Justices green-light man for handgun license despite misdemeanor history

By Charmaine Little | Dec 10, 2018

HOUSTON – A Texas man convicted of misdemeanor assault by contact is still entitled to a license to carry a handgun, the Court of Appeals for the 1st District of Texas determined Nov. 27.

"Because this record does not show by a preponderance of the evidence that (John Bryan) Marshall was ineligible for his requested license, we affirm," the court's opinion states.

Chief Justice Sherry Radack and Justices Harvey Brown and Jennifer Caughey authored the opinion.

The ruling pointed out that while state law says a person has to be “fully qualified under applicable federal and state law to purchase a handgun,” in order to get a license, the federal law prevents “any person convicted of a misdemeanor crime of domestic violence from possessing a firearm.”

The Texas Department of Public Safety first denied Marshall's application for a license and a justice court affirmed that denial.

The County Court at Law No. 5 in Fort Bend County gave Marshall the OK for the license because there was no record that he was convicted of a misdemeanor crime of domestic violence or that there was any other reason why he should be ineligible for the handgun license.

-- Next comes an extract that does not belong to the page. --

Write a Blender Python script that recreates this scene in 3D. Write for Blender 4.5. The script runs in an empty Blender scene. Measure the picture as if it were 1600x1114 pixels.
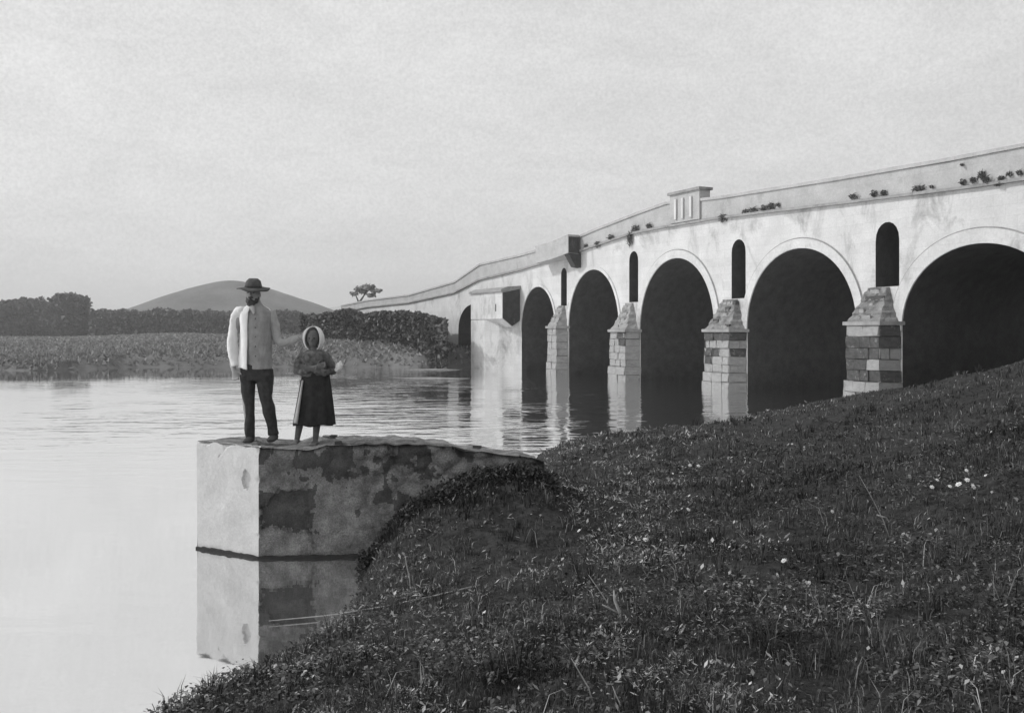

While the record didn’t show Marshall was convicted of a misdemeanor crime of domestic violence, he was convicted of misdemeanor assault by contact in April 2015. 

When Marshall brought the case to a trial de novo in the County Court at Law, the Texas Department of Public Safety argued Marshall was ineligible because of his assault by contact conviction being a domestic violence crime.

The department presented Marshall’s assault by contact guilty plea that does not specify a victim, divorce papers that proved Marshall was married to his now ex-wife when he committed the crime on the unidentified victim, as well as details of an earlier misdemeanor on which he was never convicted, but the Court at Law still sided with Marshall.

The Appeals Court pointed out that the U.S. Supreme Court has yet to oblige a person convicted of a domestic violence crime to identify the connection between the offender and the victim.

"Assuming all the evidence submitted was properly before the trial court, the record does not establish that Marshall was convicted of assaulting his wife, or that he was otherwise convicted of a crime of domestic violence," the opinion states. 

Justice Brown also concurred with the ruling, but also made mention of the dangers of doing so. He pointed out that prosecutors who go for a reduced assault charge could subconsciously make it easier for someone to qualify for things like handgun licenses because a conviction of misdemeanor domestic assault isn’t on their record. 

“This case is an object lesson that prosecutors must consider gun-license statutes at the time of plea and that the department must make record to show that the individual is ineligible,” Brown continued.